Ophelia Deroy and Fred Dretske propose tests relevant to distinguishing perception and conception. Deroy is responding to studies like C. V. Jackson (1953) which showed that visual perception (steam coming from a kettle) can bias auditory localization of a related sound (a whistle) more so than an unrelated sound (a bell sound). Whether this counts as cognitive penetration depends on whether the causally effective kettle-steam-whistle representation is conceptual. Deroy suggests we might empirically distinguish conceptual influences on perception from non-conceptual influences via the impact of brief training regimens that present new sound-shape correspondences -- for example, singing kettles. Her assumption is that the non-conceptual associations would be more fragile -- the relevant mechanisms more adaptive -- than such standing beliefs as that kettles whistle. That might be, but perhaps what matters is not whether the belief that generic kettles whistle is fragile but whether the training can cause one to rapidly acquire the belief that these kettles do not whistle. (Even if the learning is implicit, so that one lacks a consciously available belief in the new correspondence, there might be room to ask whether one now possesses nevertheless an implicit belief -- that is, a conceptualized representation of the correspondence, though one not generally available for reasoning and report.)

Dretske's test arises in response to Siegel's (2010) pine-tree case. Siegel claims that, in part as a result of acquired knowledge, experts can see the kind property pine-tree-ness while novices cannot. Dretske rejects this and proposes the following test for a difference in seeing: if what they see differs, then, if they paint what they see (supposing them both capable of perfect realism), the difference in what they see should be apparent in their paintings. He argues that, in the pine-tree case, the alleged difference would not be apparent in what they paint. But Dretske's test can be reasonably rejected by a view that construes property perception as attributing a property in perception (recall Burge's view that perceptual attribution is non-conceptual). On such a view, one will reject Dretske's claim that to see the property of triangularity just is to see three lines appropriately arranged. Similarly, on such a view, there is no temptation, if one wants to defend Siegel, towards a "suspicious" identification of seeing the property of pine-tree-ness with seeing variously arranged colors. To have a visual perception as of a pine tree, more is required; and the novice's painting can enable that more to occur in the expert even though it doesn't in the novice. (To reject Dretske's test, however, is not to argue that pine-tree-ness is a possible perceptual attributive for us.) Incidentally, Dretske maintains that the expert's visual experience, when viewing the painting, simultaneously represents both the pine tree and the colors, shapes, and textures of the canvas' surface. This view is rejected in John Zeimbekis' fascinating exploration of cognitive influences on perceptually shifting between a picture's depicted volumetric shapes and its flat surface.

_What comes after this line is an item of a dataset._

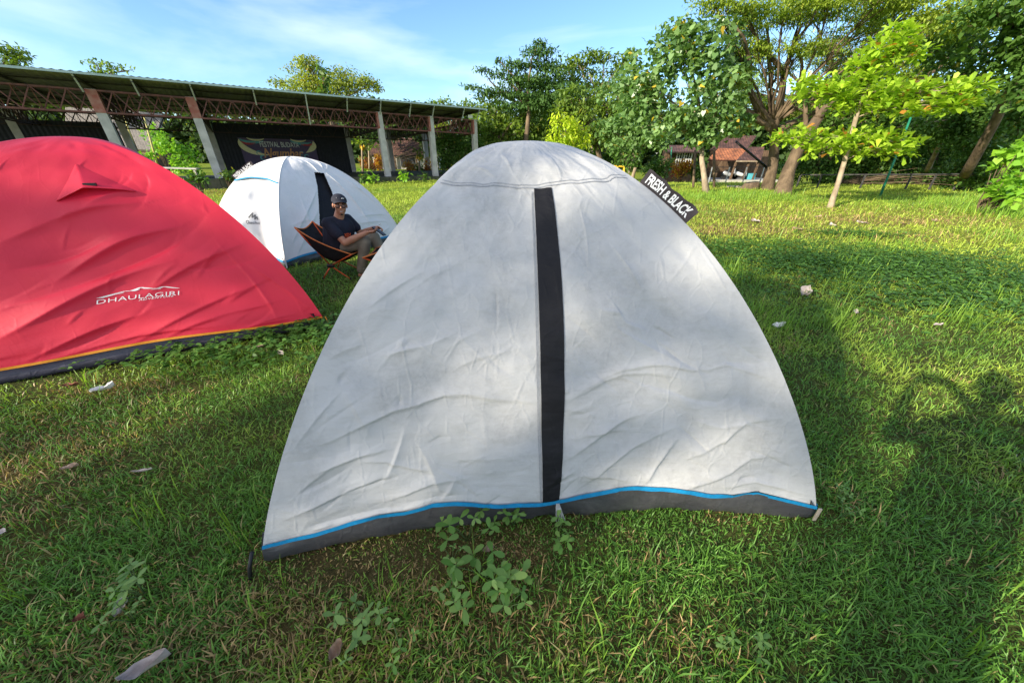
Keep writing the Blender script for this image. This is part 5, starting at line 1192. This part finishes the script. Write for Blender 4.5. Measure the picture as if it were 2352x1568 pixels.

Though I've now mentioned and in some cases briefly commented on all of the volume's chapters, my remarks have omitted many of its interesting claims and probing discussions. More problematically, my focus might inadvertently suggest that the area is a bit of a mess, with rampant disagreement concerning fundamental terms and principles. In fact, what this volume displays in spades, is that careful and creative work, both empirical and conceptual, continues to shine further light on and raise fruitful new questions regarding these fascinating topics.